Whether that was the case or not, she was clearly devoted to her man, despite his very public misadventures that put him on par with any rapper. Her featured role on the mid 2000s-reality show Being Bobby Brown revealed mutually odd behavior on both their parts.
This author always hoped that once she got out of the marriage to Brown (the couple divorced in 2007) she'd get back to some state of normalcy. It's messed up. Who knows what the autopsy will show? Hotels are notorious for accommodating the indulgences of the powerful and connected. The substance issues presumably took a toll, even when people get clean there is often future complications. In this author’s observation from afar, it wasn't good for her to be alone in these tumultuous years. Sobriety is a day by day affair. Yours truly had such a crush on Whitney back in her early career years.
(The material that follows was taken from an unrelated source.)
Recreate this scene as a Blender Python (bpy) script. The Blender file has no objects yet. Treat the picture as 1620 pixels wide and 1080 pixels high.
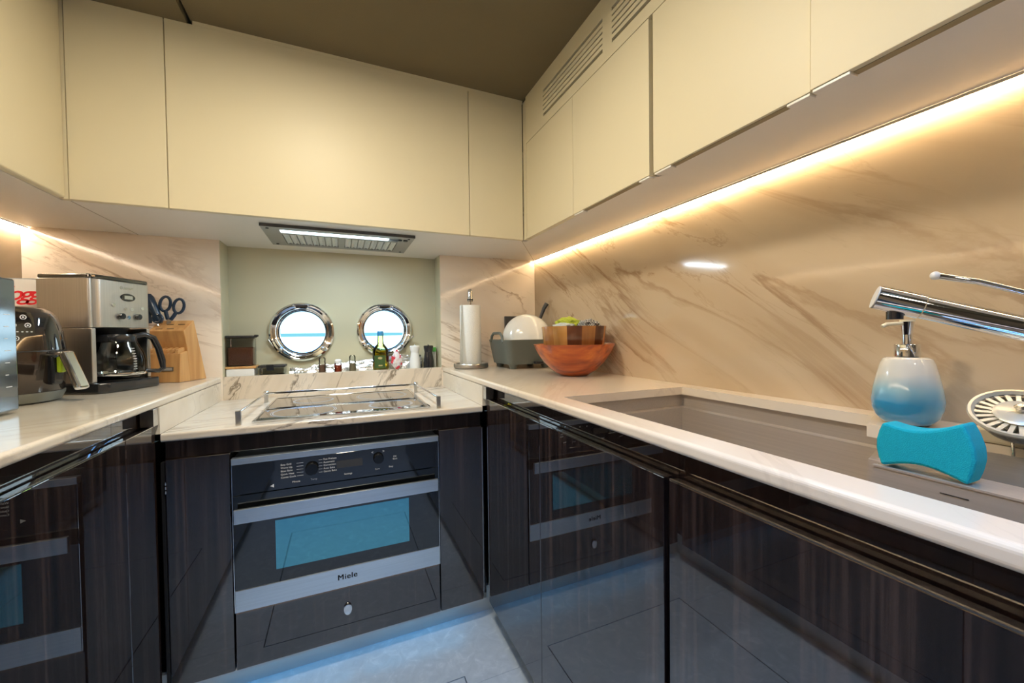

Houston's ‘hip-hop’ repertoire was scanty. Her update of Chaka Khan’s “I’m Every Woman” was given a house-music backdrop. One of her first genuinely credible nods to hip-hop styled production was on “My Love is Your Love”, produced and co-written by Wyclef Jean.
She had a once-promising film career—interviews in recent years with Diane Sawyer and Oprah Winfrey revealed that Houston’s embrace of substance abuse possibly derailed her momentum in that regard. Back in the 1980s she had a guest-appearance as herself on the Ricky Schroeder sitcom Silver Spoons. Her lead role in 1992’s The Bodyguard with Kevin Costner was a gamble that paid off. The movie’s plot had a certain art-imitating-life quality—in the film she played a popular singer that recently embarked on a film career. The soundtrack featuring her remake of “I Will Always Love You” became an all-time best seller.
The film rendering of the Terry McMillan novel Waiting to Exhale followed in 1995, and was a dual hit at the box office as well as for its soundtrack. The Preacher’s Wife, featuring Denzel Washington as her co-lead, came in 1996 to a more modest box-office draw but also featured a hit soundtrack. A role as a fairy godmother in the TV-movie musical Cinderella followed in 1997. Houston also served as a producer for the telefilm, and accrued a handful of producer credits for TV features and films like The Cheetah Girls and Princess Diaries. 2012 was poised to be a comeback year for her acting career. She filmed the Sparkle remake mostly here in Detroit in 2011. This author tried to be an extra but couldn't make it
This author never got to see her perform live. Those of us in Generation X, ‘hip-hop’ can say she was the Aretha of our generation. With the pending Grammys show, this author’s hope is that they do something simple in tribute, such as a moment of silence. Her music, her presence, and most certainly, her voice, will be missed dearly.